Sunday, October 23, 2011

We are all looking for a little wisdom

A Johannesburg colleague, Ruth de Bruyn, suggested that we write a joint article on the nature of wisdom. We are both organisation development specialists, and have found that a number of younger people in organisations are dissatisfied with their personal development plans. They want more than skills acquisition; they are searching for a mentor who could also provide a little wisdom! Ruth and I both felt somewhat threatened and unsettled by these comments and requests. What exactly were these talented youngsters looking for? Could we define wisdom; could they; could any of us identify what it is and where people are likely to find it? We felt an article might help organisations, and ourselves, to identify and nurture the sources of wisdom. What follows are some of the insights I have uncovered in doing my bit of the research toward an article that may appear early next year in one of the Management journals.

First insight: there is a well of wisdom that comes to us from the writings of great men and women of the past. We don’t have to rely solely on our own limited experience in order to draw on the best thinking and advice available. We who live today are linked to the lives of those who came before, especially those whose thoughts and insights were recorded and remain available to us in literature. The list of wise people is long and our own wisdom is enhanced when we study what they have to say to us; their essential insights outlast the context and era in which they were expressed.
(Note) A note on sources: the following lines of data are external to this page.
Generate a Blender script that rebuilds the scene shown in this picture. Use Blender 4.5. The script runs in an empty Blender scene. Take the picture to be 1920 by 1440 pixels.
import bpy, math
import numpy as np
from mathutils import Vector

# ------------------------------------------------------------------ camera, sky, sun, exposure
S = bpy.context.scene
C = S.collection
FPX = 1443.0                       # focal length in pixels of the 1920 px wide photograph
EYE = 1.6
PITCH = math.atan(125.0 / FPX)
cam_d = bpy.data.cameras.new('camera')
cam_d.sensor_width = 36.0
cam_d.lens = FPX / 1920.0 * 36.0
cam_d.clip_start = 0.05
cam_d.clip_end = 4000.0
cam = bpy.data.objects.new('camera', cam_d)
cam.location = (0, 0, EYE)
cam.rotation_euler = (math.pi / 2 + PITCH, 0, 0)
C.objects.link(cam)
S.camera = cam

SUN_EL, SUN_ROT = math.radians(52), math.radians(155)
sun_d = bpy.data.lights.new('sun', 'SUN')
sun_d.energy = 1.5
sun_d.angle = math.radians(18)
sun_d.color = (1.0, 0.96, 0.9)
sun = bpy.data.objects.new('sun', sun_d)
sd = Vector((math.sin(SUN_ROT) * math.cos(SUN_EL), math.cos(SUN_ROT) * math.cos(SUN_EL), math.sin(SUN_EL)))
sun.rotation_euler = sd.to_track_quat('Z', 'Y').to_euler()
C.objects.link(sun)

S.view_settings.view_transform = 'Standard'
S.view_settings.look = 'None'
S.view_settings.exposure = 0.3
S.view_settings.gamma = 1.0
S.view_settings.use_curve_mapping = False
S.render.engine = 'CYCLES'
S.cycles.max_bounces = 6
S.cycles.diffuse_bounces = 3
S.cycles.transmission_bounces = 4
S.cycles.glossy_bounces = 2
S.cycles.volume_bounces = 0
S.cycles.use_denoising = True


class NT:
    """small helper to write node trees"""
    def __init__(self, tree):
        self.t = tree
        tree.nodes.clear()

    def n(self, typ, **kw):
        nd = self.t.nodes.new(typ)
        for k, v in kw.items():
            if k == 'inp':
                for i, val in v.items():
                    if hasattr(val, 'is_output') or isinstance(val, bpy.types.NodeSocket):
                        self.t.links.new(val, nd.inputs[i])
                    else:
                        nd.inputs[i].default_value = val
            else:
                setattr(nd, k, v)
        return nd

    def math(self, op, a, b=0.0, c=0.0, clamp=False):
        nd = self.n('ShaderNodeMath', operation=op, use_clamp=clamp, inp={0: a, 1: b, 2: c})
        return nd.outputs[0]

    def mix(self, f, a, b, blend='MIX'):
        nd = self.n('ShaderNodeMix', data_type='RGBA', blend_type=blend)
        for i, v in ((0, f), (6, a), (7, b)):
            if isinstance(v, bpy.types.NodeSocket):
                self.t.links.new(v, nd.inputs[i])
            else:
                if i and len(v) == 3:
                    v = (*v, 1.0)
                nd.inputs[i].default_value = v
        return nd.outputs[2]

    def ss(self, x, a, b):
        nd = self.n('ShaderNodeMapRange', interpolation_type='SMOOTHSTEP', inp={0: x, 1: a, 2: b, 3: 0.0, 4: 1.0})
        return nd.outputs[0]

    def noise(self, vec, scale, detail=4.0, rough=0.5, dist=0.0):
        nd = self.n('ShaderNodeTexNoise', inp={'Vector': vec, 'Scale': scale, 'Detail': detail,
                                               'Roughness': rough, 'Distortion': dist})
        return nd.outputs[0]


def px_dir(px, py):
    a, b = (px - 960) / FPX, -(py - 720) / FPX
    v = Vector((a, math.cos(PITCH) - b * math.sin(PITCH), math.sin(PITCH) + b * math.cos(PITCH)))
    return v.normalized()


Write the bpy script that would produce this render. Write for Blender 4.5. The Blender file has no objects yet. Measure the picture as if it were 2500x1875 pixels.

So, one characteristic of the wisdom possessed by a wise person in an organisation or community is that s/he is aware of the well of wisdom left by past giants in many fields, and is able to draw from that well. The wise person is someone who is “in touch” with the wealth of wisdom that already exists and can access it when needed.

Second insight: ethics is the major philosophical discipline underlying all wisdom. Sharon Ryan, a modern philosopher, has argued persuasively that someone is wise if, and only if: s/he has extensive knowledge with very few unjustifiable beliefs; knows how to live a good life and is successful in doing so. So, a large part of wisdom is living a good life, knowing what is right and doing it. We wouldn’t dream of looking for wise counsel from a scoundrel! This has implications for organisations and communities. Wisdom is not found only, or even mainly, in the organisation’s leaders. Rather, people looking for advice and wise counsel will tend to go to those who, in addition to knowing the organisation’s inner workings, are recognised as people of integrity who will tell it as they see it. So, the wise person is not only knowledgeable but is also an authentic, ethical person whose life reflects a dedication to the truth.

Third insight: wisdom enables people to speak the truth to power. Organisations and communities always have people who, legitimately or otherwise, have the power to make decisions that affect others. This is clearly seen in politics, where the power of top politicians can impact negatively or positively on whole classes of citizens. Too often powerful people become surrounded by sycophantic “praise-singers” who avoid delivering bad news or personal feedback to the big man. Really good political or organisational leaders actively look for a wise colleague, often outside the circle of power, who will tell them the truth rather than what it is thought they would like to hear. It obviously takes courage to speak the truth to power, and that courage is certainly a characteristic of the wise person.

Fourth insight: wisdom blends compassion and empathy with the truth. One of America’s best known psychologists, Theodore Isaac Rubin, put it this way: kindness is more important than wisdom, and the recognition of this is the beginning of wisdom. Younger people often look for mentors who exude kindness and empathy, who are able to put themselves into other people’s shoes and see things from their vantage point. It’s not that they don’t want the mentor to be totally honest with them; it’s that they want to hear any bad news from someone who is fundamentally for them.

So, wisdom is a human attribute much valued by all of us. We are all looking for a little wisdom, in our partners, our friends, our colleagues, our leaders. And it is definitely not an age thing: many of the wisest people I know are much younger than me. But it certainly is a rare attribute which we all instinctively recognise and value.